The bloc will discuss saving the state-funded media outlet hit by Donald Trump’s spending cuts
The EU will discuss ways to help the US state-funded Radio Free Europe/Radio Liberty (RFE/RL) stay afloat after President Donald Trump slashed its budget, the bloc’s top diplomat, Kaja Kallas, has said.
RFE/RL was founded during the Cold War to spread pro-Western propaganda in the Soviet Bloc. The organization was initially funded by the CIA and continues to receive grants from US Congress.
A reporter asked Kallas following the Foreign Affairs Council meeting in Brussels on Monday whether the EU would offer “temporary protection” to Russian journalists who had their contracts terminated. She argued that RFE/RL’s broadcasts during the Cold War were “very valuable.”

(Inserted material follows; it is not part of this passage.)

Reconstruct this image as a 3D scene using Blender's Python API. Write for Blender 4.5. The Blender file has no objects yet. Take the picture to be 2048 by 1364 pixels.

“It is sad to hear that the US is withdrawing the funding. Now the question for us is, can we come in with our funding to fill the void?” Kallas said. “The answer to that question is… not automatically because we have a lot of organizations that are coming with the same request.”
“But there was really a push from the foreign ministers to discuss this and find a way. So this is the [task of] our side to see what we can do,” she added.
The European Commission and officials from EU member states have condemned Trump’s decision to gut the news agency. Czech Foreign Minister Jan Lipavsky wrote on X last week that he would discuss the possibility to “at least partially maintain its broadcasts.” Polish Foreign Minister Radoslaw Sikorski said on Monday that the EU was “brainstorming” how to help RFE, according to The Kyiv Independent.
On March 14, Trump signed an executive order mandating funding and staff cuts at the United States Agency for Global Media, which oversees RFE/RL and other state-funded news organizations, including the Voice of America. The White House said that the move is part of a wider campaign to rid the government of “unnecessary” bureaucracy. Trump has frequently accused media outlets of bias and spreading “fake news” about him and his policies.
FRE/RL President and CEO Stephen Capus has described the cuts as “a massive gift to America’s enemies.”
In a call with journalists on Monday, Kremlin spokesman Dmitry Peskov labelled RFE/RL and the Voice of America “purely propagandistic media” and said that the cuts were the domestic affair of the US.